I think this distinction, then, is largely false. Much "social" activity is as
mediated by "signs" as intellectual activity. Again, it seems a difference in
"kind" not in "use". 

[The letter to Paul]
"Intellect" can then be defined very loosely as the level of independently
manipulable signs. Grammar, logic and mathematics can be described as the rules
of this sign manipulation." (Robert Pirsig)

[Arlo]
What language is NOT "independently manipulable signs"? When I say "I saw a
brown cow" I am manipulating symbols independently of the things they stand
for. Is that statement an "intellectual pattern"?
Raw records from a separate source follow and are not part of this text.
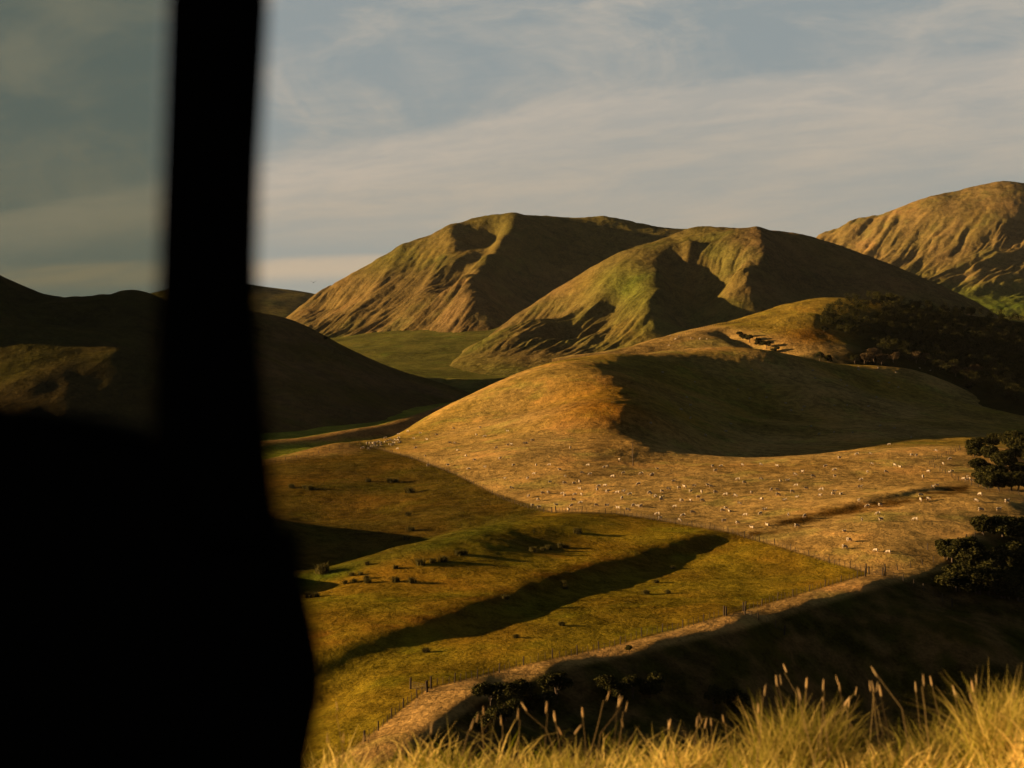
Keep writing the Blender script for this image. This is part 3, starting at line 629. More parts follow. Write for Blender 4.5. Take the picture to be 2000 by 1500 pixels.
for cl_i, (cx0, cx1, cy0, cy1, d0, d1, n_, nm) in enumerate([(1905, 2030, 850, 945, 415, 545, 12, 'upper'), (1860, 2030, 1050, 1190, 300, 400, 16, 'lower')]):
    rs2 = np.random.RandomState(90 + cl_i)
    for j in range(n_):
        px = cx0 + (cx1 - cx0) * ((j * 0.618) % 1); py = cy0 + (cy1 - cy0) * (j + 0.5) / n_
        banded(put(protos[j % 4], place_top(px, py, 4.8 + rs2.rand() * 1.5, d0, d1), 0.8 + 0.2 * rs2.rand(), j * 2.1, 'x', 'tree', None, 1.4), px, 'filler tree', 'packed inside the %s right clump of dark bush' % nm, 'tree', 'trees inside the %s right clump' % nm)
# trees on the knoll
KT = [(1450, 648, 4.5, smalls, 'first bush at the upper left end of the dark row on the golden knoll'), (1465, 655, 4.5, smalls, 'second bush of the dark row on the golden knoll'), (1482, 660, 4.5, smalls, 'third bush of the dark row on the golden knoll'), (1497, 668, 4.5, smalls, 'fourth bush of the dark row on the golden knoll'), (1512, 676, 4.0, smalls, 'lowest bush of the dark row on the golden knoll'),
 (1600, 688, 5.0, smalls, 'small green bush at the foot of the knoll left of the brown trees'), (1618, 692, 4.5, smalls, 'second green bush at the foot of the knoll'), (1670, 694, 5.0, smalls, 'green bush just left of the tallest brown tree'), (1688, 690, 6.0, reds, 'brown open tree left of the tallest brown tree behind the sheep hill'), (1708, 680, 8.0, reds, 'tallest brown tree behind the sheep hill'), (1722, 690, 6.5, reds, 'brown tree right of the tallest brown tree'),
 (1745, 688, 6.0, reds, 'thin brown tree standing alone behind the sheep hill crest'), (1790, 686, 7.0, reds, 'brown tree at the left of the right hand brown group'), (1806, 690, 6.5, reds, 'brown tree in the middle of the right hand brown group'), (1835, 702, 6.0, reds, 'brown tree at the right of the right hand brown group'),
 (1866, 706, 8.0, reds, 'large brown tree at the end of the lit ridge'), (1885, 716, 7.0, reds, 'brown tree just right of the large one at the end of the lit ridge'), (1905, 712, 7.5, reds, 'rounded brown tree furthest right on the edge of the bush'), (1895, 738, 6.0, smalls, 'green tree below the brown ones at the end of the lit ridge'),
 (1720, 576, 8.0, protos, 'tall dark tree on top of the knoll at the left end of the bush'), (1740, 578, 7.5, protos, 'dark tree second along the top of the knoll'), (1610, 634, 5.0, protos, 'dark tree at the left tip of the bush on the knoll'), (1790, 586, 7.0, protos, 'dark tree on the skyline right of the knoll top'), (1895, 598, 8.0, protos, 'rounded tree on the far right skyline of the bush'), (635, 654, 5.0, smalls, 'lone dark tree on the edge of the shaded valley hill')]
for i, (px, py, H, src, lab) in enumerate(KT):
    base = {id(protos): 6.5, id(smalls): 5.0, id(reds): 5.5}[id(src)]
    d0, d1 = (700, 1000) if 690 < py or px > 1855 and py > 690 else (880, 1150)
    if px < 700: d0, d1 = 1380, 1460
    wd = 1.5 if i < 5 else 1.2; H *= 1.3 if i < 19 else 1.0
    put(src[i % len(src)], place_top(px, py - (3 if i < 19 else 0), H, d0, d1), H / base, i * 2.3, lab, 'tree', None, wd)

# dense bush that covers the shaded side of the knoll, one mass
def inpoly(x, y, P):
    c = False; j = len(P) - 1
    for i in range(len(P)):
        if (P[i][1] > y) != (P[j][1] > y) and x < (P[j][0] - P[i][0]) * (y - P[i][1]) / (P[j][1] - P[i][1]) + P[i][0]: c = not c
        j = i
    return c
FP = [(1600, 640), (1625, 600), (1700, 584), (1760, 592), (1850, 606), (1960, 612), (2060, 640), (2120, 760), (2100, 840), (2010, 815), (1950, 790), (1890, 755), (1800, 715), (1700, 700), (1720, 680), (1670, 665)]
rs = np.random.RandomState(5); VV = []; CC = []; nfor = 0
while nfor < 620:
    px, py = 1590 + rs.rand() * 530, 580 + rs.rand() * 260
    if not inpoly(px, py, FP): continue
    p = hit(px, py, 1)
    if p is None: continue
    h_ = 4.5 + 5.0 * rs.rand(); nb = 6
    bl = [(p.x + rs.normal() * 1.3, p.y + rs.normal() * 1.3, p.z + h_ * (0.5 + 0.45 * rs.rand()), 1.3 + rs.rand(), 0.8) for _ in range(nb)]
    V, Fc, C = leaves(bl, 420, 0.32, rs); VV.append(V); CC.append(C); nfor += 1
VV = np.concatenate(VV); CC = np.concatenate(CC)
tag(np_mesh('bush', VV, np.arange(len(VV)).reshape(-1, 4), M_leaf, smooth=False, attrs={'leaf': CC}), 'dense dark native bush covering the shaded slope of the knoll', 'bush', kind='stuff')

# ------------------------------------------------------------------ rush clumps in the green paddock
def make_rush(seed):
    rs = np.random.RandomState(seed); n = 170; root = rs.normal(size=(n, 2)) * 0.24; lean = rs.normal(size=(n, 2)) * 0.32; h = 0.55 + 0.6 * rs.rand(n)
    w = 0.035; V = []; 
    for i in range(n):
        a = rs.rand() * 6.28; wx, wy = math.cos(a) * w, math.sin(a) * w; x, y = root[i]; m = (x + lean[i, 0] * 0.35, y + lean[i, 1] * 0.35, h[i] * 0.6)
        V += [(x - wx, y - wy, -0.1), (x + wx, y + wy, -0.1), (m[0] + wx, m[1] + wy, m[2]), (m[0] - wx, m[1] - wy, m[2])]
        V += [(m[0] - wx, m[1] - wy, m[2]), (m[0] + wx, m[1] + wy, m[2]), (x + lean[i, 0] + wx * .2, y + lean[i, 1] + wy * .2, h[i]), (x + lean[i, 0] - wx * .2, y + lean[i, 1] - wy * .2, h[i])]
    sh = np.repeat(rs.rand(n), 8)
    return np_mesh('rush_clump', V, np.arange(len(V)).reshape(-1, 4), M_rush, smooth=False, attrs={'leaf': np.stack([sh, sh, sh, np.ones_like(sh)], 1)})
rush = [make_rush(i) for i in range(3)]
RP = [(650, 385, 2.2, 'large pale tussock casting a long shadow on the dark green slope'), (545, 330, 1.8, 'broad tussock above and left of the large pale one'), (575, 328, 1.4, 0), (430, 328, 1.5, 'round tussock left of the broad tussock on the dark green slope'), (120, 368, 1.7, 0), (95, 362, 1.4, 0), (25, 358, 1.6, 0), (640, 505, 1.3, 0), (655, 585, 1.6, 'upper of two dark clumps beside the shadowed hollow'), (630, 632, 1.6, 'lower of two dark clumps beside the shadowed hollow'), (190, 806, 2.2, 'dark round clump on the bright rim of the hollow'),
 (905, 712, 1.2, 1), (935, 710, 1.2, 1), (700, 765, 1.6, 1), (825, 747, 1.5, 1), (770, 752, 1.1, 1), (1300, 695, 1.3, 1), (1350, 690, 1.0, 1), (1380, 684, 1.3, 1), (1445, 674, 1.3, 1), (1475, 676, .9, 1), (1535, 598, 1.6, 'dark clump alone near the top corner of the green paddock'), (430, 860, 1.2, 1), (420, 838, .9, 1), (575, 855, 1.3, 1), (660, 860, 1.3, 1), (345, 822, .9, 1), (390, 818, .8, 1), (310, 864, .9, 1), (355, 858, 1., 1), (155, 935, 1.1, 1), (113, 938, 1.3, 1), (60, 936, .9, 1), (575, 784, .9, 1), (425, 764, .9, 1), (1895, 920, 1.1, 2), (1950, 860, .9, 2), (1460, 865, .9, 2), (1465, 890, 1., 2), (1155, 945, 1., 2), (1210, 1150, .8, 2), (1450, 1085, .9, 2), (735, 1225, .9, 2), (2010, 915, .9, 2), (2035, 785, .9, 2)]
gl = {0: ('grey green tussock on the dark green slope under the boundary fence', 'tussocks on the dark green slope'), 1: ('dark rush clump on the upper bench of the green paddock', 'rush clumps on the upper bench'), 2: ('small rush clump around the lower bench of the green paddock', 'rush clumps on the lower bench')}
ur = set()
for i, (zx, zy, sc, lab) in enumerate(RP):
    p = hit(560 + zx / 2.7, 820 + zy / 2.7, 0)
    if p is None: continue
    s_ = rush[i % 3]; o = s_ if i < 3 else s_.copy()
    if i >= 3: link(o)
    o.location = p; o.scale = (sc * 1.15, sc * 1.15, sc * 0.85); o.rotation_euler = (0, 0, i)
    if isinstance(lab, int): banded(o, zx, 'tussock' if lab == 0 else 'rush clump', {0: 'on the dark green slope', 1: 'high on the upper green bench' if zy < 770 else 'low on the upper green bench', 2: 'around the lower bench of the green paddock'}[lab], 'rush clump', gl[lab][1])
    else: retag(o, lab, 'rush clump')

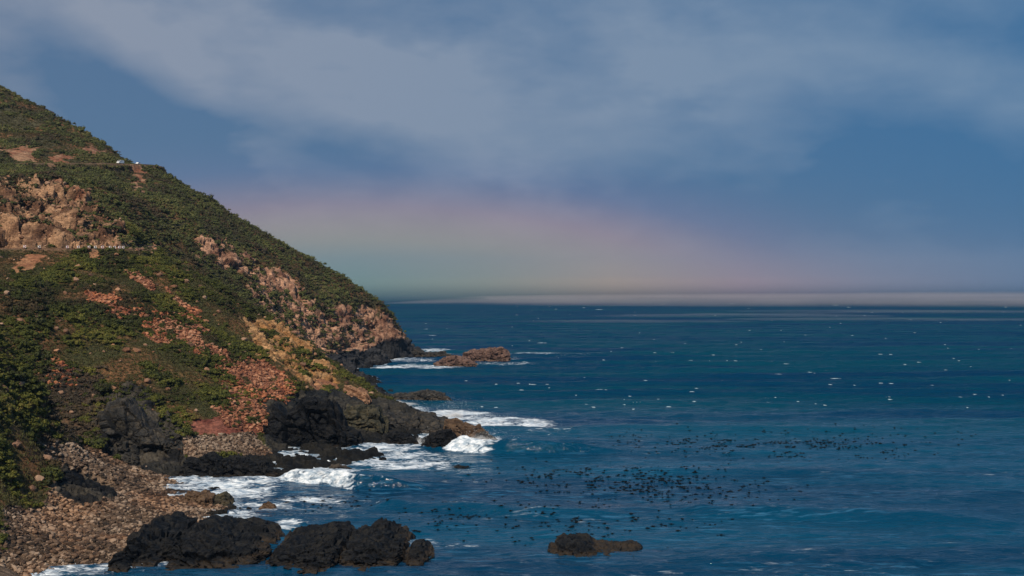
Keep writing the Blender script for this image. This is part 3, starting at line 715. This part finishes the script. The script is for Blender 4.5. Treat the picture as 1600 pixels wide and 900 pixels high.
def single_objs(name, protos, pts, s, rz, label, cat, group):
    r = random.Random(len(pts))
    order = np.argsort(-s/pts[:, 1])
    for k in order:
        p, q, a = pts[k], s[k], rz[k]
        bx, by = bearing(*p); where = min(LAND, key=lambda l: (l[0]-bx)**2+((l[1]-by)*1.3)**2)[2]
        o = bpy.data.objects.new(name, r.choice(protos)); COL.objects.link(o)
        o.location = p; o.scale = (q, q, q); o.rotation_euler = (0, 0, a)
        n = seen_label.get((label, where), 0); seen_label[label, where] = n+1
        rank = ('largest ', 'second largest ', 'third largest ', '')[min(n, 3)] if n < 3 else 'smaller '
        tag(o, rank+label+' '+where, cat, group+' '+where)
# near slope shrubs: the largest in view single, the rest cover
p, s, a = place(vn, .5, 1.5, 21); s *= 1+.7*sstep(.0, .35, clump[vn])
vis = (800+FPX*p[:, 0]/p[:, 1] > 25)
big = singles(vn, 240, s*vis)
q_ = 800+FPX*p[:, 0]/p[:, 1]
bank_ = (q_ < 90) & (p[:, 1] < 400)
for sel, lab, grp in [(big & bank_, 'dense green shrub', 'shrubs on the bank by the beach'), (big & ~bank_, 'low green shrub', 'shrubs on the near slope')]:
    single_objs('shrub', SHRUB['near'], p[sel], s[sel]*1.15, a[sel], lab, 'shrub', grp)
instancer('near_slope_scrub', p[~big], s[~big], a[~big], SHRUB['near'])
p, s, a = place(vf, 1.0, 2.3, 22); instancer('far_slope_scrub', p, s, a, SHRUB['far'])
p, s, a = place(vd, .8, 1.5, 23); big = singles(vd, 60, s)
single_objs('dry_bush', SHRUB['dry'], p[big], s[big]*1.1, a[big], 'brown dry bush', 'bush', 'dry bushes above the beach')
instancer('dry_thicket', p[~big], s[~big], a[~big], SHRUB['dry'])
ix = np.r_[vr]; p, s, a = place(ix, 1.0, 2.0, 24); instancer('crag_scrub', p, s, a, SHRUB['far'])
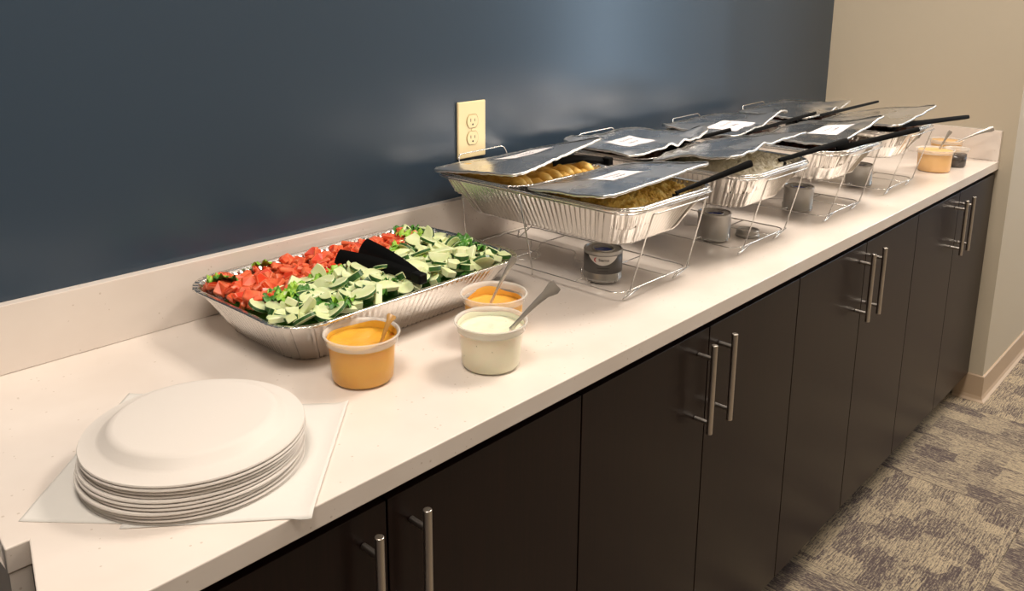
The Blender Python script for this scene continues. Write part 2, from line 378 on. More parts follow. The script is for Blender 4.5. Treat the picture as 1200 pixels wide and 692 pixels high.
def foil_pan(parent, LX_, LY_, H, inset, rib=True, pitch=.0135, seed=0, rc=.05, spp=6, rimw=.009):
    """body and rim meshes, origin at base centre"""
    rnd = random.Random(seed); a, b = LX_/2-rimw, LY_/2-rimw
    n1 = max(12, int((2*a-2*rc)/pitch)*spp); n2 = max(12, int((2*b-2*rc)/pitch)*spp); nc = 42
    levels = [0, .0, .04, .10, .16, .3, .5, .7, .84, .90, .93, 1.0]
    v = []; f = []
    N = 2*n1+2*n2+4*nc
    wr = [rnd.uniform(-1, 1) for _ in range(N)]; wr = [(wr[i-1]+wr[i]*1.6+wr[(i+1) % N])/2.6 for i in range(N)]
    wr = [noise.noise(Vector((i*.30, seed*7.7, 0)))*1.5+.35*q for i, q in enumerate(wr)]; wr2 = [rnd.uniform(-1, 1) for _ in range(N)]
    for k, t in enumerate(levels):
        ins = inset*(1-t)**1.0; z = H*t; r = rc-.008+.008*t
        if k == 0: ins = inset+.010
        A, B = a-ins, b-ins
        for i, (x, y, nx, ny, fl, u) in enumerate(path(A, B, max(.01, r-(.01 if k == 0 else 0)), n1, nc, n2)):
            if 2 <= k <= 9: env = 1
            else: env = 0
            d = 0
            if rib: d += .0026*(math.cos(2*math.pi*(i % spp)/spp))*fl*env
            else: d += .0006*math.sin(i*.21+seed)*fl*env
            cf = 1-fl
            d += cf*(.0062*wr[i]+.0010*math.sin(k*1.9+i)*wr2[i])*(1 if 1 < k < 11 else .2)
            v.append((x+nx*d, y+ny*d, z))
    for k in range(len(levels)-1):
        for i in range(N):
            j = (i+1) % N; f.append((k*N+i, k*N+j, (k+1)*N+j, (k+1)*N+i))
    f.append(tuple(range(N-1, -1, -1)))
    body = obj('pan_body', v, f, M['foil'], parent, smooth=True)
    v = []; f = []
    prof = [(0, 0), (.002, .0008), (rimw*.7, .001), (rimw, .0018), (rimw+.0012, .0005), (rimw+.001, -.0018), (rimw-.001, -.0026), (rimw-.002, -.001)]
    for k, (dd, dz) in enumerate(prof):
        for i, (x, y, nx, ny, fl, u) in enumerate(path(a, b, rc, n1, nc, n2)):
            cf = 1-fl; w = cf*.0008*wr[i]
            v.append((x+nx*(dd+w), y+ny*(dd+w), H+dz+cf*.0007*wr2[i]+.0006*math.sin(i*.05)))
    for k in range(len(prof)-1):
        for i in range(N):
            j = (i+1) % N; f.append((k*N+i, k*N+j, (k+1)*N+j, (k+1)*N+i))
    obj('pan_rim', v, f, M['foil'], parent, smooth=True)
    return body

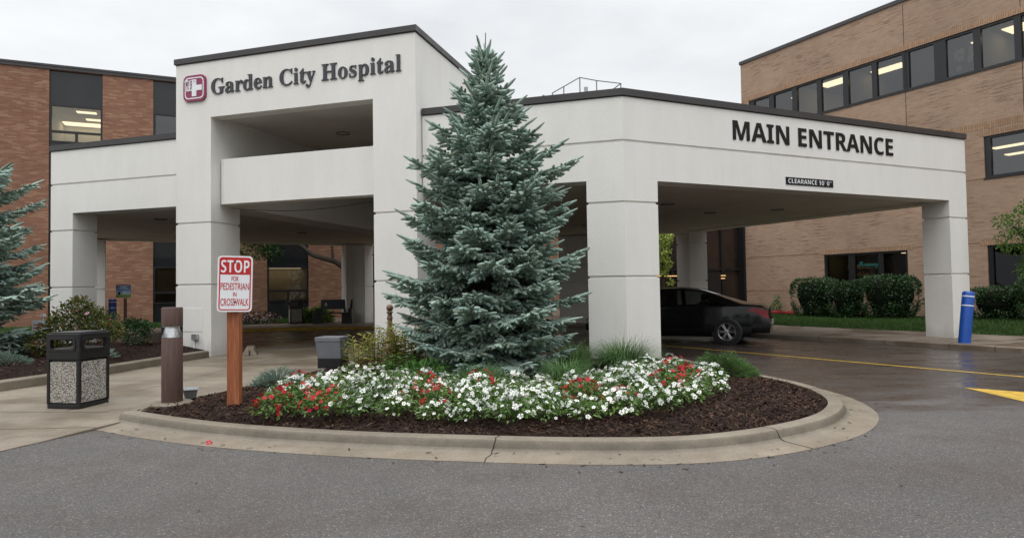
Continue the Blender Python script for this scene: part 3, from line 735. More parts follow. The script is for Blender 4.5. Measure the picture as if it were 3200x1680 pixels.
ua, za = wp(577.6, 277, C0, T1); ub, zb_ = wp(646, 277, C0, T1); uc, zt = wp(612, 237, C0, T1); _, zbt = wp(612, 317.5, C0, T1)
ew, eh = ub - ua, zt - zbt; ec = tw3((ua + ub) / 2, 0, (zt + zbt) / 2)
emb = thing('emblem_sign', 'square maroon emblem sign with a white cross and winged staff left of the letters', 'emblem sign', ec)
eo = root_of(emb)
plate(rrect(ew, eh, .13), .001, .045, ec, X1, O1).build('panel', M['maroon'], emb, eo)
ring(rrect(ew - .09, eh - .10, .10), rrect(ew - .135, eh - .15, .085), .0455, .048, ec, X1, O1).build('border', M['white_sign'], emb, eo)
cw = ew * .20; ch_ = eh * .64; arm = ew * .70
cross = [(-cw / 2, -ch_ / 2), (cw / 2, -ch_ / 2), (cw / 2, -cw / 2), (arm / 2, -cw / 2), (arm / 2, cw / 2), (cw / 2, cw / 2), (cw / 2, ch_ / 2), (-cw / 2, ch_ / 2), (-cw / 2, cw / 2), (-arm / 2, cw / 2), (-arm / 2, -cw / 2), (-cw / 2, -cw / 2)]
plate(cross, .0455, .051, ec, X1, O1).build('cross', M['white_sign'], emb, eo)
def on_e(x, y, d=.055): return ec + X1 * x + Vector((0, 0, y)) + O1 * d
sx_, sy_ = -ew * .20, eh * .10
b = MB(); b.tube([on_e(sx_, sy_ + eh * .2), on_e(sx_ + .01, sy_ - eh * .2)], .008, 6)
for s in (-1, 1):
    b.tube([on_e(sx_ + s * (.065 - .05 * i / 14) * math.sin(i * .9), sy_ + eh * (.12 - .30 * i / 14)) for i in range(15)], .008, 5)
    for k in range(3): b.tube([on_e(sx_, sy_ + eh * .17), on_e(sx_ + s * .08, sy_ + eh * (.215 - .025 * k)), on_e(sx_ + s * (.17 - .035 * k), sy_ + eh * (.17 - .035 * k))], .0085, 5)
b.build('winged_staff', M['white_sign'], emb, eo)
b = MB()
for s in (-1, 1):
    b.tube([on_e(sx_ + s * .062 * math.sin(i * .9 + .35), sy_ + eh * (.10 - .28 * i / 14), .0535) for i in range(13)], .006, 5)
b.build('staff_shading', M['maroon'], emb, eo)
# MAIN ENTRANCE
def i3(s, z): p = I + T2 * s; return Vector((p.x, p.y, z))
f = 600 / 2576.0
s0, q0 = wp(2250 + 172 * f, 350 + 368 * f, I, T2); s1, q1 = wp(2250 + 2318 * f, 350 + 590 * f, I, T2); _, qt = wp(2250 + 170 * f, 350 + 110 * f, I, T2); _, qt1 = wp(2250 + 2310 * f, 350 + 368 * f, I, T2)
o = lettering('entrance_lettering', SANS('MAIN ENTRANCE'), SANS('H'), s1 - s0, ((qt - q0) + (qt1 - q1)) / 2, i3(s0, (q0 + q1) / 2), X2, O2, .016, M['letter_black'], fat=.0)
LET_AX = X2; split_letters(o, 'entrance_lettering', 'black block letters reading MAIN ENTRANCE on the white canopy front', 'sign letters')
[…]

[Dan adds his own comments]
By isolating and examining the term "bless you" we are now acting
intellectually. ... Intellectually it seems socially better to mimic others
rather than to establish a particular style of handshake.

[Arlo]
Here it seems what I could say is that "intellectual patterns" are "signs about
signs", or the level of "examing signs themselves". That is, we make the "sign"
the object of scutiny rather than the "meaning" the sign was designed to
convey. Would that be a fair understanding of your words?

[Dan quotes Pirsig]
Thus, though it may be assumed that the Egyptians who preceded the Greeks had
intellect, it can be doubted that theirs was an intellectual culture.

[Arlo]
That's quite a comment about the people who had the intellect to design and
built the Pyramids! I think I'd agree to a statement that they did not have "an
intellectually guided system of governance" (being that they were subservient
to religion), but to say their "culture" was not intellectual is somewhat
strange to me.

But here again I am pulled right back to Bodvar's SOLAQI. Pirsig is laying BOTH
the advent of S/O metaphysics AND the intellectual level at the feet of the
Greeks. Now tell me how they are not the same, considering their origins are
identical. Reason, logic, decontextualized and deculturized thought appear to
be BOTH the source of SOM AND the intellectual level.